Correlation Coefficient (\(r\))

Definition

The Pearson correlation coefficient \(r\) measures the strength and direction of a linear association between two numerical variables.

Interpreting the Value of \(r\)

Note: VCAA uses the guideline: \(|r| \geq 0.75\) strong, \(0.5 \leq |r| < 0.75\) moderate, \(0.25 \leq |r| < 0.5\) weak, \(|r| < 0.25\) very weak/no association.

Key Properties

• \(r\) only measures linear association — a curved relationship may have \(r \approx 0\) even if the variables are strongly related
• \(r\) is symmetric: the correlation of \(x\) with \(y\) equals the correlation of \(y\) with \(x\)
• \(r\) is unitless — it doesn’t change if you change the scale of measurement
• Outliers can strongly influence \(r\)

Calculating \(r\) (CAS/Technology)

In VCE General Mathematics, \(r\) is calculated using a CAS calculator:

1. Enter data in two lists
2. Use LinReg or TwoVar stats
3. Read off \(r\) from the output

Example: If CAS gives \(r = 0.92\), this indicates a strong, positive linear association.

\(r^2\) — The Coefficient of Determination

\(r^2\) gives the proportion of variation in \(y\) that is explained by the linear relationship with \(x\).

EXAM TIP: VCAA often asks for both \(r\) and \(r^2\) and their interpretation.
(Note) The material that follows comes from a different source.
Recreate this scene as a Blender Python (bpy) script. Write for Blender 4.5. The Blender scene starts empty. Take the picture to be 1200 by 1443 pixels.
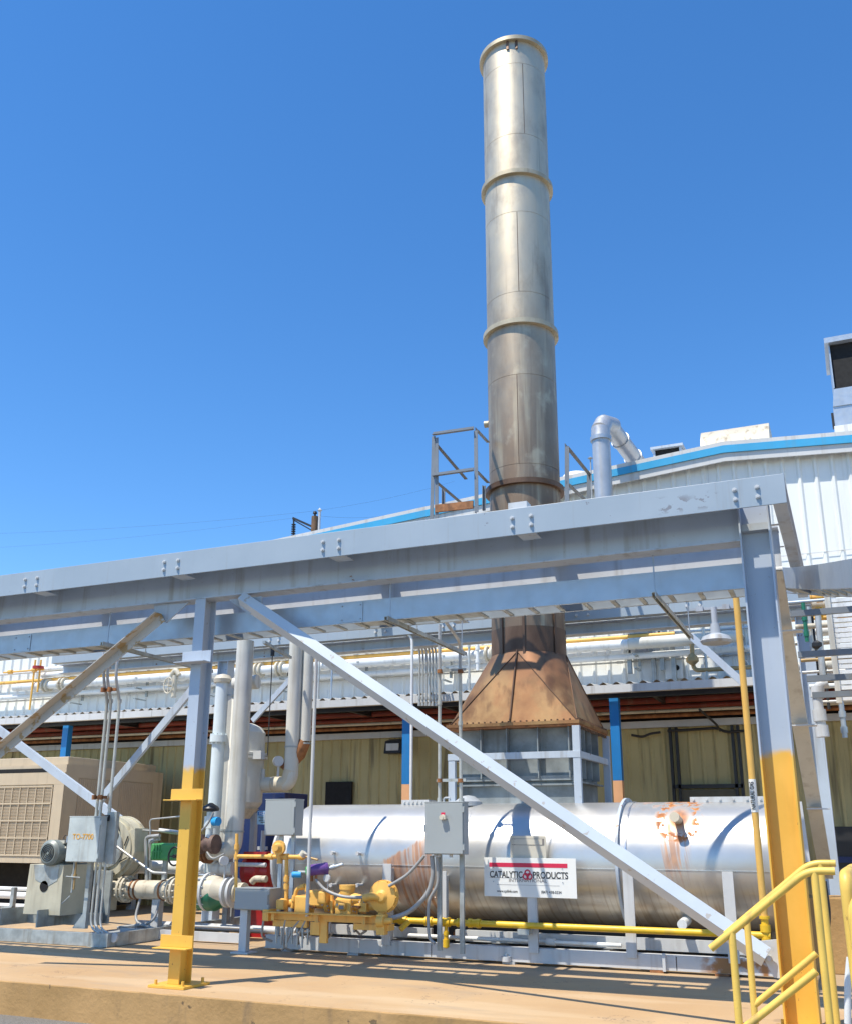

Always express \(r^2\) as a percentage and link it to the context. E.g. “81% of the variation in exam scores is explained by the linear relationship with hours studied.”

Correlation vs Causation

A high value of \(|r|\) tells us there is a strong association — it does not tell us that \(x\) causes \(y\). There may be:
- A lurking variable affecting both
- Pure coincidence

KEY TAKEAWAY: \(r\) measures the strength of a linear association. It cannot be used to conclude causation, and it cannot detect non-linear relationships.

COMMON MISTAKE: Stating \(r = 0.85\) means “85% of the data follows the linear pattern.” The correct interpretation uses \(r^2\): \(r^2 = 0.72\) means 72% of variation in \(y\) is explained by \(x\).